QUEENS — Chalk up the week the New York Mets had as another prime example of the unpredictability that baseball brings.
After bombing the perceived easy part of their schedule and having lost 16 of their previous 22 games, the Mets’ 3-2 win over Major League Baseball’s best team, the Tampa Bay Rays, on Thursday secured their first series win in a month to break the seven-set winless drought.
“We’re a talented bunch and we know we’re talented,” Pete Alonso, who mashed his 16th home run of the season on Thursday a night after delivering a three-run walk-off round-tripper, said. “Our talent has been there the entire yere. It’s just a matter of performance. So for us to perform against a high-quality opponent is a good sign for us.”

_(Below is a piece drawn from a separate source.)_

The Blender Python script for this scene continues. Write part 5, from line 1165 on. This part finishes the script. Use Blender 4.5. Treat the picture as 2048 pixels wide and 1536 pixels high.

Over the last month, the preseason World Series contenders had been mired in an alarming slump. After taking two of three games against the NL-best Los Angeles Dodgers out west from April 17-19, the Mets lost their mojo. They split a four-game series out in San Francisco against the Giants and proceeded to lose five straight series.
A two-of-three-game-series loss and a four-game split to the Washington Nationals sandwiched a 1-2 series against the NL East-leading Atlanta Braves, a sweep at the hands of a retooling Detroit Tigers side, and then 1-2 series losses against the NL West’s last-place Colorado Rockies and the NL Central’s Cincinnati Reds.
“We hold ourselves to high standards and the past few weeks have been tough,” Alonso said. “I can’t deny that it’s been tough.”
Heading into a three-game set against the Rays and having lost 14 of their previous 20 games, expectations were understandably low — and nervous, pessimistic hands continued to inch closer to the panic button. It certainly didn’t help when Justin Verlander was smacked around for six runs on eight hits in an 8-5 series-opening loss to the Rays, which was initially believed to be their best chance to steal a game.
“There’s been a lot of lip service,” Mets manager Buck Showalter pointed out in regard to the outside perception of his team.
But the heroics of recent call-up Mark Vientos, catcher-of-the-future Francisco Alvarez, and Alonso allowed the Mets to erase three multi-run deficits on Wednesday night in a wild 8-7 victory in 10 innings.
They then pulled out the rubber-game victory on Thursday afternoon behind a strong outing from Tylor Megill, another Alonso blast, and a well-placed dribbler up the third-base line by Tommy Pham.
Go figure.
“For us to scratch out two out of three against them is big for us,” closer David Robertson, who sealed Thursday’s win with a save, said. “We needed that for our confidence.”
The 22-23 Mets have a quick turnaround, beginning a three-game series at Citi Field against the Cleveland Guardians where they’ll be looking to get back to the .500 mark with the momentum gained from their big wins over Tampa Bay.
“We have to keep going, keep pushing,” Alonso said. “But winning and us coming together as a team, there’s so many guys… who did a lot of things extremely well this series and I hope that this springboards us into the next series.”